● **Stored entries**
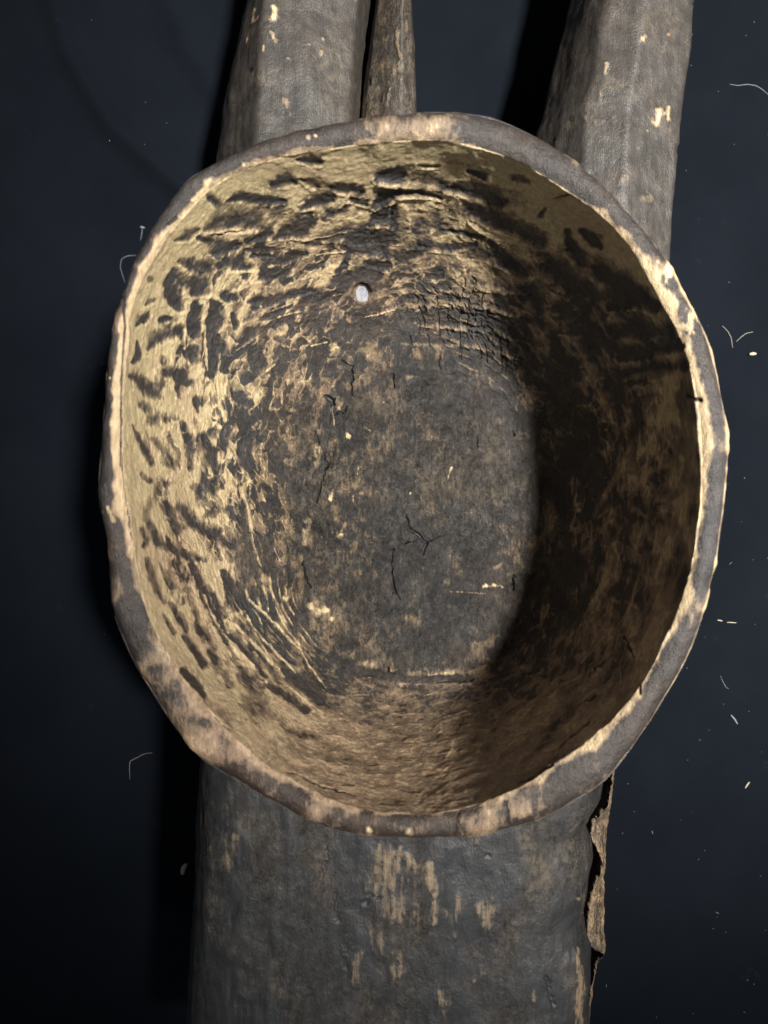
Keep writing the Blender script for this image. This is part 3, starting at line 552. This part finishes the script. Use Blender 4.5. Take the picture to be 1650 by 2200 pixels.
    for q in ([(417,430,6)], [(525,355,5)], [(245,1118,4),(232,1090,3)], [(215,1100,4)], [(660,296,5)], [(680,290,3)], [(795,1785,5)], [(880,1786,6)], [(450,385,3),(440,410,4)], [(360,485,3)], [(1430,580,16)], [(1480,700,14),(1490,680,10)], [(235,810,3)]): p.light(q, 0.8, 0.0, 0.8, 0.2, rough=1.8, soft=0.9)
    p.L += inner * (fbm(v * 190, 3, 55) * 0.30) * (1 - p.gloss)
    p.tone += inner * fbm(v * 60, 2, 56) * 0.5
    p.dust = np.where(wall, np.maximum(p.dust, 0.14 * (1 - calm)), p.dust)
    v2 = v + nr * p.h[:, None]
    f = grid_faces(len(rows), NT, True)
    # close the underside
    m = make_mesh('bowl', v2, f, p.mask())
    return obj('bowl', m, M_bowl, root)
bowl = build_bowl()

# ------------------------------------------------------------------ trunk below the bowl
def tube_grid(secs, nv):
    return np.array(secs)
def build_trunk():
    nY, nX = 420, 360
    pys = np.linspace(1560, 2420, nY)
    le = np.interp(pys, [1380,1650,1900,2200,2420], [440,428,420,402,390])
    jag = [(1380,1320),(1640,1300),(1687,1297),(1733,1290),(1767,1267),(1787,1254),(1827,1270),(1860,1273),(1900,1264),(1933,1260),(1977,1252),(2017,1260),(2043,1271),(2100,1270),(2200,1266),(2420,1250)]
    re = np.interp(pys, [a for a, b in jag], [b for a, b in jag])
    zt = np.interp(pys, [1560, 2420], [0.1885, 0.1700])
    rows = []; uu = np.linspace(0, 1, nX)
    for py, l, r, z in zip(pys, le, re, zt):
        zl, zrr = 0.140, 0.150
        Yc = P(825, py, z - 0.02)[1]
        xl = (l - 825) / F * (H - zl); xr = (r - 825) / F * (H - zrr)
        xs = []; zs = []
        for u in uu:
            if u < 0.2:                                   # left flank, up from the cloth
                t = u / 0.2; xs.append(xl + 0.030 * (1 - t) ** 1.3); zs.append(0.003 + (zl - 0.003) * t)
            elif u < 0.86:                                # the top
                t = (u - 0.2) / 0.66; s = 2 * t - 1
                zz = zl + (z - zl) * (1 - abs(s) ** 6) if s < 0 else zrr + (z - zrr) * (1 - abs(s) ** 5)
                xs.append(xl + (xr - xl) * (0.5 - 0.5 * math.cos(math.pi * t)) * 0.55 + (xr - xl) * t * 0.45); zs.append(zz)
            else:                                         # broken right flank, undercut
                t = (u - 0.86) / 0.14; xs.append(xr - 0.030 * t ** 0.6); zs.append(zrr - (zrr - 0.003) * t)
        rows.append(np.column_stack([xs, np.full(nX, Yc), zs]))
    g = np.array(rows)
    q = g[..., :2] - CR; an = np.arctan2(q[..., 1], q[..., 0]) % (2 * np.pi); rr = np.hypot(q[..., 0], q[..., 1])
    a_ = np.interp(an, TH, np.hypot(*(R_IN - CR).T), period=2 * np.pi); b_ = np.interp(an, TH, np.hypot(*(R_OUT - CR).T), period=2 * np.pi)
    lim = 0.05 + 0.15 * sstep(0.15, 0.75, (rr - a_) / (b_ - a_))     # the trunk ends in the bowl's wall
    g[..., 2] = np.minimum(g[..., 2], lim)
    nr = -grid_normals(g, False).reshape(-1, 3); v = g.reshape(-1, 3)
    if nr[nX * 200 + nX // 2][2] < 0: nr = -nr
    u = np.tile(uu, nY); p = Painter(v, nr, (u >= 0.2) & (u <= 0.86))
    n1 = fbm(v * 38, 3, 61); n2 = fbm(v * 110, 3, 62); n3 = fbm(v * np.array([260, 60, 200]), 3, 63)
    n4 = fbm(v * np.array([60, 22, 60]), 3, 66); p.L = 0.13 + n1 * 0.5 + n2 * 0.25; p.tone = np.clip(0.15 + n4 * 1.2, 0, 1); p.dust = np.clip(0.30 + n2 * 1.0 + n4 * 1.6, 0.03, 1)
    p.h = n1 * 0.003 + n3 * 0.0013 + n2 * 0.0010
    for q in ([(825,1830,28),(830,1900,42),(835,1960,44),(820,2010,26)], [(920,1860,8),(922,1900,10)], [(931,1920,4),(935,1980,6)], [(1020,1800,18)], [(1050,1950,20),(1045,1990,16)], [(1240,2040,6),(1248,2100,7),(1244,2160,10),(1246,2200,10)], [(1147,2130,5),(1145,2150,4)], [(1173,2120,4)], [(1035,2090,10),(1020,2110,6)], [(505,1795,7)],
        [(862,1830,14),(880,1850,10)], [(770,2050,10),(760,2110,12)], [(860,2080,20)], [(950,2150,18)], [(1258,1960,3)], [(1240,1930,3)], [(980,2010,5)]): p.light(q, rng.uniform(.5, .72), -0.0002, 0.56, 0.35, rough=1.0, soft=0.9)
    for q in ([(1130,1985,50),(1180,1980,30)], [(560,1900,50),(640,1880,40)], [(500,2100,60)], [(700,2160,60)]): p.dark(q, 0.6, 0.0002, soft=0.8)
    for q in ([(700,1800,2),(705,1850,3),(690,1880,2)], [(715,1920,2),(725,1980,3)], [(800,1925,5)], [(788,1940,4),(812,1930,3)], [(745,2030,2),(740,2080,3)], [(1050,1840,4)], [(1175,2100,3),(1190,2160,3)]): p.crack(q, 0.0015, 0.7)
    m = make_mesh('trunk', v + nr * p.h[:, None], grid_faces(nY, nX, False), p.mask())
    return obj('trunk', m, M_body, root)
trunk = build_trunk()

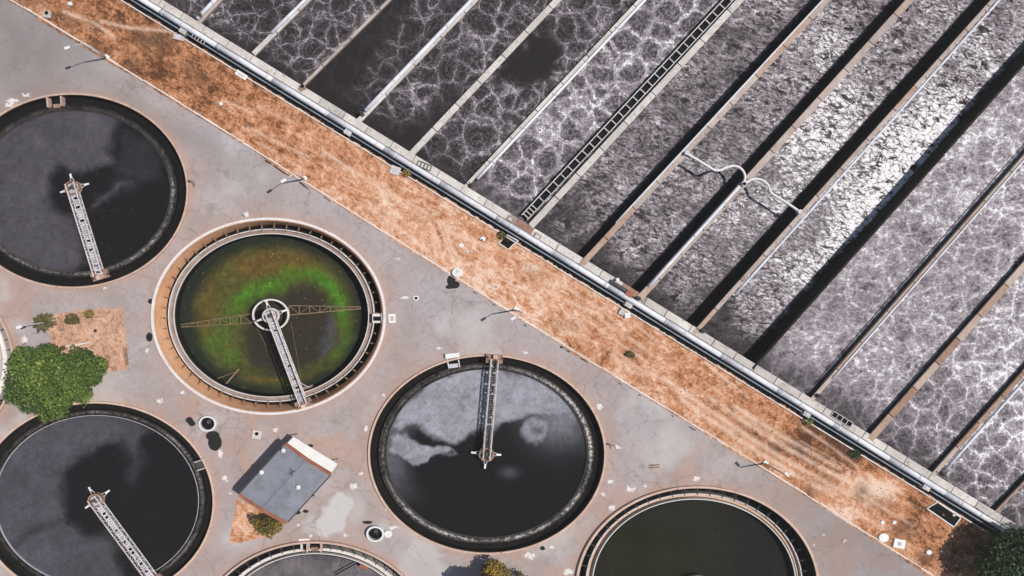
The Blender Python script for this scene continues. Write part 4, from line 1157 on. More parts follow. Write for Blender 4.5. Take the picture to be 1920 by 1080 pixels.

● **Exercise brief**
Reproduce the full material exactly, excluding the pictures.

● **Response**
Keep writing the Blender script for this image. This is part 3, starting at line 552. This part finishes the script. Use Blender 4.5. Take the picture to be 1650 by 2200 pixels.
    for q in ([(417,430,6)], [(525,355,5)], [(245,1118,4),(232,1090,3)], [(215,1100,4)], [(660,296,5)], [(680,290,3)], [(795,1785,5)], [(880,1786,6)], [(450,385,3),(440,410,4)], [(360,485,3)], [(1430,580,16)], [(1480,700,14),(1490,680,10)], [(235,810,3)]): p.light(q, 0.8, 0.0, 0.8, 0.2, rough=1.8, soft=0.9)
    p.L += inner * (fbm(v * 190, 3, 55) * 0.30) * (1 - p.gloss)
    p.tone += inner * fbm(v * 60, 2, 56) * 0.5
    p.dust = np.where(wall, np.maximum(p.dust, 0.14 * (1 - calm)), p.dust)
    v2 = v + nr * p.h[:, None]
    f = grid_faces(len(rows), NT, True)
    # close the underside
    m = make_mesh('bowl', v2, f, p.mask())
    return obj('bowl', m, M_bowl, root)
bowl = build_bowl()

# ------------------------------------------------------------------ trunk below the bowl
def tube_grid(secs, nv):
    return np.array(secs)
def build_trunk():
    nY, nX = 420, 360
    pys = np.linspace(1560, 2420, nY)
    le = np.interp(pys, [1380,1650,1900,2200,2420], [440,428,420,402,390])
    jag = [(1380,1320),(1640,1300),(1687,1297),(1733,1290),(1767,1267),(1787,1254),(1827,1270),(1860,1273),(1900,1264),(1933,1260),(1977,1252),(2017,1260),(2043,1271),(2100,1270),(2200,1266),(2420,1250)]
    re = np.interp(pys, [a for a, b in jag], [b for a, b in jag])
    zt = np.interp(pys, [1560, 2420], [0.1885, 0.1700])
    rows = []; uu = np.linspace(0, 1, nX)
    for py, l, r, z in zip(pys, le, re, zt):
        zl, zrr = 0.140, 0.150
        Yc = P(825, py, z - 0.02)[1]
        xl = (l - 825) / F * (H - zl); xr = (r - 825) / F * (H - zrr)
        xs = []; zs = []
        for u in uu:
            if u < 0.2:                                   # left flank, up from the cloth
                t = u / 0.2; xs.append(xl + 0.030 * (1 - t) ** 1.3); zs.append(0.003 + (zl - 0.003) * t)
            elif u < 0.86:                                # the top
                t = (u - 0.2) / 0.66; s = 2 * t - 1
                zz = zl + (z - zl) * (1 - abs(s) ** 6) if s < 0 else zrr + (z - zrr) * (1 - abs(s) ** 5)
                xs.append(xl + (xr - xl) * (0.5 - 0.5 * math.cos(math.pi * t)) * 0.55 + (xr - xl) * t * 0.45); zs.append(zz)
            else:                                         # broken right flank, undercut
                t = (u - 0.86) / 0.14; xs.append(xr - 0.030 * t ** 0.6); zs.append(zrr - (zrr - 0.003) * t)
        rows.append(np.column_stack([xs, np.full(nX, Yc), zs]))
    g = np.array(rows)
    q = g[..., :2] - CR; an = np.arctan2(q[..., 1], q[..., 0]) % (2 * np.pi); rr = np.hypot(q[..., 0], q[..., 1])
    a_ = np.interp(an, TH, np.hypot(*(R_IN - CR).T), period=2 * np.pi); b_ = np.interp(an, TH, np.hypot(*(R_OUT - CR).T), period=2 * np.pi)
    lim = 0.05 + 0.15 * sstep(0.15, 0.75, (rr - a_) / (b_ - a_))     # the trunk ends in the bowl's wall
    g[..., 2] = np.minimum(g[..., 2], lim)
    nr = -grid_normals(g, False).reshape(-1, 3); v = g.reshape(-1, 3)
    if nr[nX * 200 + nX // 2][2] < 0: nr = -nr
    u = np.tile(uu, nY); p = Painter(v, nr, (u >= 0.2) & (u <= 0.86))
    n1 = fbm(v * 38, 3, 61); n2 = fbm(v * 110, 3, 62); n3 = fbm(v * np.array([260, 60, 200]), 3, 63)
    n4 = fbm(v * np.array([60, 22, 60]), 3, 66); p.L = 0.13 + n1 * 0.5 + n2 * 0.25; p.tone = np.clip(0.15 + n4 * 1.2, 0, 1); p.dust = np.clip(0.30 + n2 * 1.0 + n4 * 1.6, 0.03, 1)
    p.h = n1 * 0.003 + n3 * 0.0013 + n2 * 0.0010
    for q in ([(825,1830,28),(830,1900,42),(835,1960,44),(820,2010,26)], [(920,1860,8),(922,1900,10)], [(931,1920,4),(935,1980,6)], [(1020,1800,18)], [(1050,1950,20),(1045,1990,16)], [(1240,2040,6),(1248,2100,7),(1244,2160,10),(1246,2200,10)], [(1147,2130,5),(1145,2150,4)], [(1173,2120,4)], [(1035,2090,10),(1020,2110,6)], [(505,1795,7)],
        [(862,1830,14),(880,1850,10)], [(770,2050,10),(760,2110,12)], [(860,2080,20)], [(950,2150,18)], [(1258,1960,3)], [(1240,1930,3)], [(980,2010,5)]): p.light(q, rng.uniform(.5, .72), -0.0002, 0.56, 0.35, rough=1.0, soft=0.9)
    for q in ([(1130,1985,50),(1180,1980,30)], [(560,1900,50),(640,1880,40)], [(500,2100,60)], [(700,2160,60)]): p.dark(q, 0.6, 0.0002, soft=0.8)
    for q in ([(700,1800,2),(705,1850,3),(690,1880,2)], [(715,1920,2),(725,1980,3)], [(800,1925,5)], [(788,1940,4),(812,1930,3)], [(745,2030,2),(740,2080,3)], [(1050,1840,4)], [(1175,2100,3),(1190,2160,3)]): p.crack(q, 0.0015, 0.7)
    m = make_mesh('trunk', v + nr * p.h[:, None], grid_faces(nY, nX, False), p.mask())
    return obj('trunk', m, M_body, root)
trunk = build_trunk()

The Blender Python script for this scene continues. Write part 4, from line 1157 on. More parts follow. Write for Blender 4.5. Take the picture to be 1920 by 1080 pixels.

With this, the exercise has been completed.